Enlightened opinions on needs vs power consumption?

iFixMacintosh

Honorable
Apr 17, 2012
1
0
10,510
I recently parted out my last rig for a trade up of sorts. I sold my Q9650, 16 GB (4x4GB) 800 MHz DDR2, and gigabyte motherboard. I gave my father my Eyefinity Radeon 5850 2GB and 5750 1GB (more later). I kept my 800W PSU, 60GB SSD, 2 hard disks (1x1TB, 1x640GB) and Labelflash optical drive for my future build. Needless to say, these components performed incredibly well together. My rig was stock cooled with the exception of a decent copper Zalman 9500 on the CPU and cased in a mid size tower. Benchmarks were stable up to 4+ GHz on the CPU, 1300+ MHz memory and ~1GHz on the 5850, albeit at ridiculous temps.

This PC was built for gaming, obviously, but also for tech work and heavy audio production. I found that I used it for little else and noticed that, beside the inherent software capacities, I preferred my Macbook Pro for most of my work and daily use. Even when I needed Windows, and even when I was at home, I was on my laptop. But we all know no one uses desktops anymore, right? $#@%ing wrong, I want my six screens and tons of ram and swappable parts to play with.

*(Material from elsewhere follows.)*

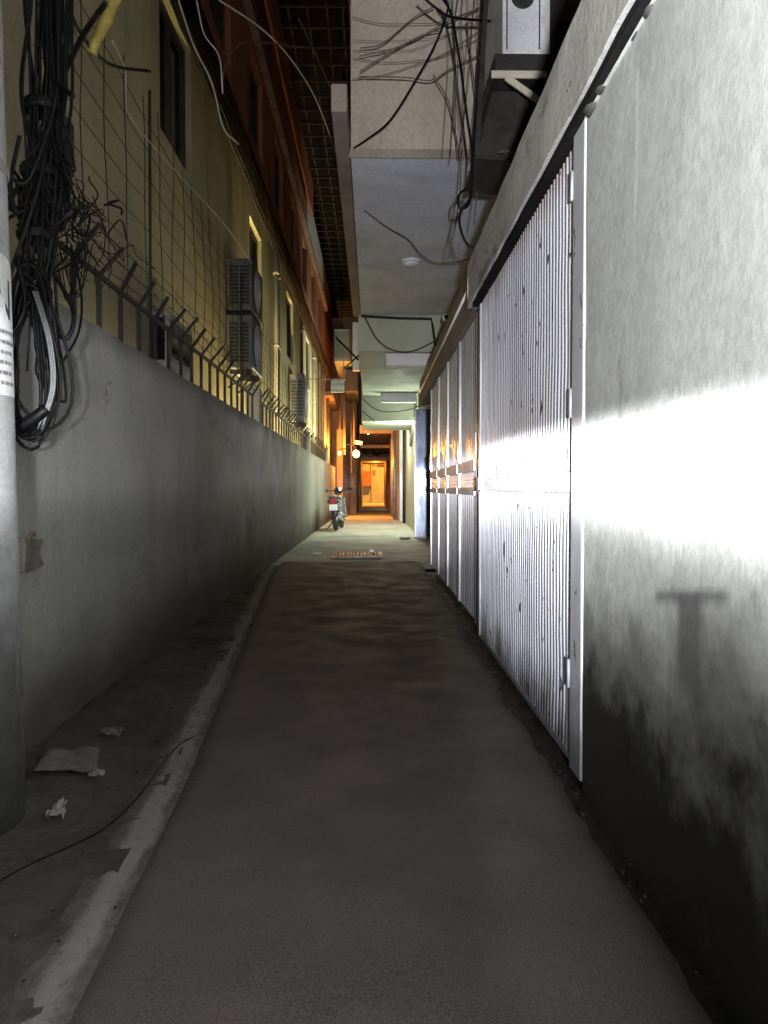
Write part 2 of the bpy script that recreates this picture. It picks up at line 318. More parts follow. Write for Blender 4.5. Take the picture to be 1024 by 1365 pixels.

With that said, my new set up is a Z68 micro ATX, 12 GB DDR3 1333MHz (2x4, 2x2), Celeron g530 2.4GHz dual core (that's right), and wait for it.......... single Radeon 7750. I paid roughly the same for all these parts as the price I sold my old processor at. Is it nearly as powerful? Absolutely not. Does it do everything I need it to and then some? Quite certainly. With the 2 cores, massive cache, and FSB I lost, load times and general response is slightly down. At the same time Sandy Bridge brings a notable improvement in encode/decode performance. When I'm mixing music and recording, it lags with less tracks than it used to, but implementing sounds, recording, and exporting are faster. As of right now under full load, overclocked at as many variables as I dare, this thing draws about 160w. Impressive considering my old specs worked an 800w PSU to the bone.

I built this rig, honestly, as a cheap way to play Mass Effect 3. But it works. I can run multiple monitors at 1680x1050. Most games look gorgeous (Civ V could play better) and word on the street is that new game systems wont be much more powerful, if that. If so, then going with an i5 or i7 down the line and another 7750 in Xfire might be just right.

On the flip side of the coin you have my dear old dad, who I gave my video cards to. He runs a server quite a few years old that he built, water-cooled, and modded extensively. Its got a Core 2 2GHz, 4 GB 667 (4x1), Radeon 5750 (upgraded from 2 Geforce 8500's), multiple TB HDD's in RAID, running on 1200w. He gets good performance and it runs consistently well. The thing is now he's got 2 5750's and a 2GB 5850, which I'm afraid won't run in 3 way Xfire together anyway. Beyond that, if it did work you've got this beautiful case and monster power supply, but you're bottlenecked at the crotch. I don't see him gaining in performance over his current setup, and he won't pay to upgrade unless it's absolutely worth it.

So I planned on buying him a new CPU & mobo for Father's Day, but he's too proud to run a Celeron processor. We both look at it as making every dollar count, just at different angles. He wants more power, like Tim Allen off Home Improvement. I'm just not sure about splurging for an i7 or dual Xeon set up right now (that's what he'd really like).

I wouldn't mind what AMD's been promising, but I'll wait till they deliver. I also like the low watt Intel processors, but they're expensive and I figure I could just downclock an i7 if I were looking to save some juice. That's the page I'm on, trying to save some money through electricity and feeling semi-green while maintaining high performance and customization options.

What are some opinions on this? If time and money allowed would you favor performance per watt, or ultimate power, function, and future-proof security?
 
I would check out the ivy bridge cpus, which may be launched as early as sunday. My old i3 dual core ran at about 15 watts at idle. As I predicted, Intel launched the z77 chipset boards to coincide with the new ivy bridge cpus; the boards are reasonably priced. Let your dad continue to use his old system unless he can sell it; I buy used stuff at about half price, which is reasonable. Too many folks ask full price and can't move their old stuff. It's never cost effective to upgrade, and "future proof" is good for about 18 months.